Maps and views blog

Cartographic perspectives from our Map Librarians

23 April 2010

The Beauty of Maps #3

Ah, beauty is all around us: in the air we breathe, the people we meet... and the maps we look at. Last night's programme on BBC4 focused upon the incredible cartographic production of the 16th- and 17th-century Dutch printing houses, which managed to fuse scientific precision and elegant artistry within a range of maps, atlases and globes of supreme quality. We had a few surprises: for example, the fact that the atlas by Mercator - father of the atlas - bombed when it was first published. Who would have thought, from such an ignominious beginning...?

You were treated also to the now very well-known Klencke Atlas of 1660 being taken out of its case and looked at on a table. Not the sort of thing to take to read on a train, the Klencke has always been seen as one massive book, which of course it is. However it is really a 'composite' atlas: that is, a book made up of many previously published maps, especially for one purpose. The fact that these maps were all originally intended as wall maps says something of the huge over-the-top gesture made by Klencke when he presented it. Perhaps ironically, it is purely because of the fact these maps were bound up in a book that they have survive.

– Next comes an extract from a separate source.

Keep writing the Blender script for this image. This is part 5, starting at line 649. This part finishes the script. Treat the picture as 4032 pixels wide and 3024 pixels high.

Early next week we shall be moving the atlas into the PACCAR gallery, which will be a photo opportunity in itself. But with all the photographs and coverage the atlas has had, I still do not think that anyone can properly appreciate its scale and conception until they've stood next to it. I've never been scared by a book before (not even Enid Blyton's Five go Down to the Sea), but the unnerving feeling of standing next to a book both bigger and heavier than oneself needs to be experienced by all. Opportunity to see it from next Friday.